Alarmed at the ominous way his old friend’s fastball was rising up in the zone—and, much worse, over the plate—Johnny Bench trotted out to settle Nolan down and refresh him on their book for the next Sox hitter, Fred Lynn: low and away, up and in. Unspoken, always, although they both knew it, Bench was also out there to buy a little more time for the men in the Reds bullpen to get ready.

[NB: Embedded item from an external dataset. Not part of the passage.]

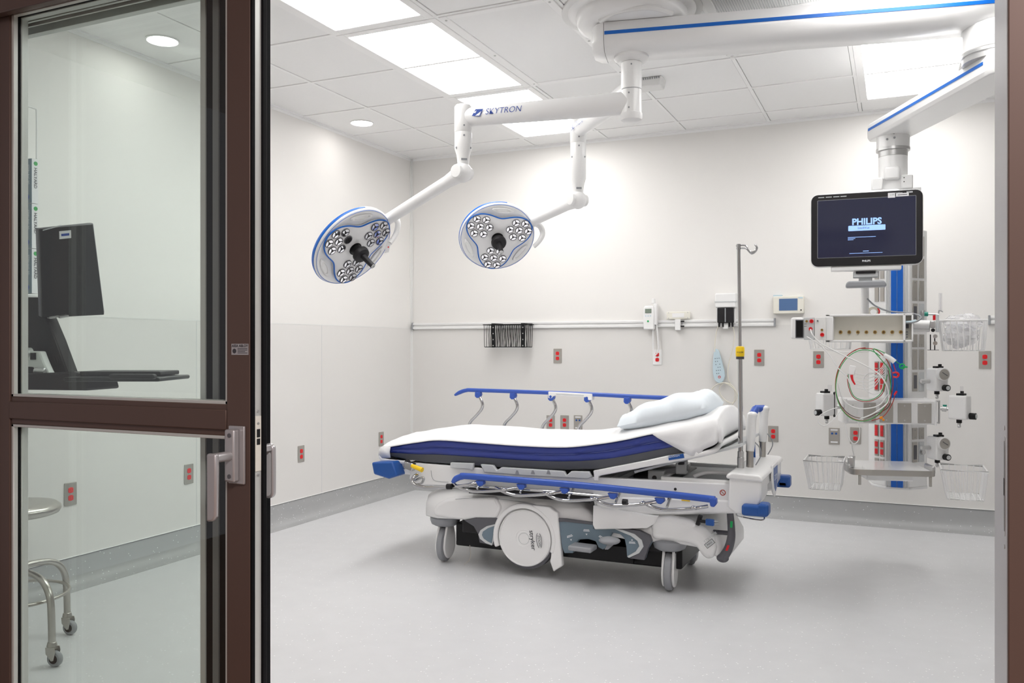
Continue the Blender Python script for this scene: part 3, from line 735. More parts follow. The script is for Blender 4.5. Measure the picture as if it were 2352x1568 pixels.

Fred Lynn, the fourth left-handed bat to step to the plate in the inning, was playing in his 154th game of the year, not including more than thirty spring training games, in a season that began back in March at the Red Sox complex in Winter Haven, Florida. This was only Lynn’s second full year of professional baseball; he had played fifty-three games in Double-A after being drafted, then less than five months in Triple-A at Pawtucket in 1974, before arriving on the scene in the American League like a comet. When he’d hit .419 in two weeks for Boston at the end of their 1974 collapse, a bright future was cautiously anticipated for him—Red Sox watchers were habitually wary, for sound historical reasons—but no one in their right mind would have dared predict what Lynn would go on to do for them in 1975. His fellow rookie outfielder, the now injured Jim Rice, had been in the team’s farm system a few years longer and posted much flashier numbers than Lynn during the time they played together; most scouts and pundits expected Rice to develop and produce sooner. No one appeared to realize that four years in Rod Dedeaux’s baseball academy at USC—winning three straight NCAA titles in the process, and playing in a number of international exhibitions as a result—had turned Fred Lynn into a complete and polished star. At this point not many players had ever made the
move from the collegiate ranks straight to the major leagues—a slow slog through the minors after being drafted out of high school remained the beaten path—and not one of them had ever made the leap to stardom with the swift suddenness of Fred Lynn.